Improving YOLOv7 for Large Target Classroom Behavior Recognition of Teachers in Smart Classroom Scenarios.

Deep learning technology has recently become increasingly prevalent in the field of education due to the rapid growth of artificial intelligence. Teachers' teaching behavior is a crucial component of classroom teaching activities, and identifying and examining teachers' classroom teaching behavior is an important way to assess teaching. However, the traditional teaching evaluation method involves evaluating by either listening to the class on-site or playing back the teaching video afterward, which is a time-consuming and inefficient manual method. Therefore, this paper obtained teaching behavior data from a real smart classroom scenario and observed and analyzed the teacher behavior characteristics in this scenario. Aiming at the problems of complex classroom environments and the high similarity between teaching behavior classes, a method to improve YOLOv7 for large target classroom behavior recognition in smart classroom scenarios is proposed. First, we constructed the Teacher Classroom Behavior Data Set (TCBDS), which contains 6660 images covering six types of teaching behaviors: facing the board (to_blackboard, tb), facing the students (to_student, ts), writing on the board (writing, w), teaching while facing the board (black_teach, bt), teaching while facing the students (student_teach, st), and interactive (interact, i). This research adds a large target detection layer to the backbone network so that teachers' instructional behaviors can be efficiently identified in complex classroom circumstances. Second, the original model's backbone was extended with an effective multiscale attention module (EMA) to construct cross-scale feature dependencies under various branches. Finally, the bounding box loss function of the original model was replaced with MPDIoU, and a bounding box scaling factor was introduced to propose the Inner_MPDIoU loss function.

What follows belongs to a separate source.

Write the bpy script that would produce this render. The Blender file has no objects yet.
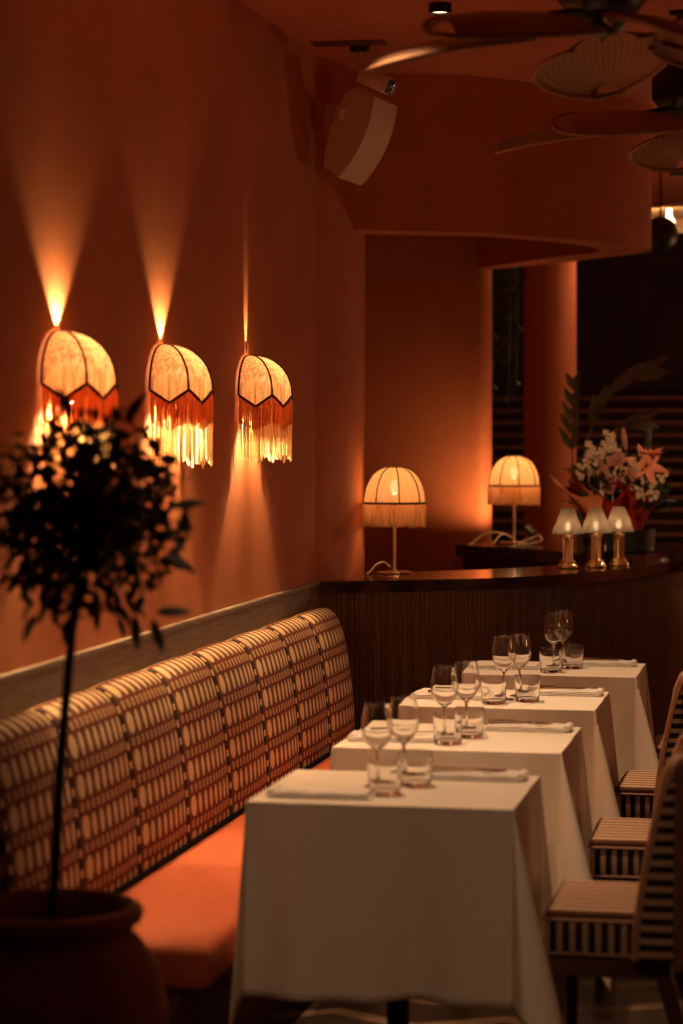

Experiments were conducted using the TCBDS dataset. The method proposed in this study achieved mAP@.50, mAP@.50:.95, and recall values of 96.2%, 82.5%, and 92.9%, respectively—improvements of 1.1%, 2.0%, and 2.3% over the original model. This method outperformed other mainstream models compared to the current state of the art. The experimental results demonstrate the method's excellent performance, its ability to identify various classroom behaviors of teachers in realistic scenarios, and its potential to facilitate the analysis and visualization of teacher classroom behaviors. [ABSTRACT FROM AUTHOR]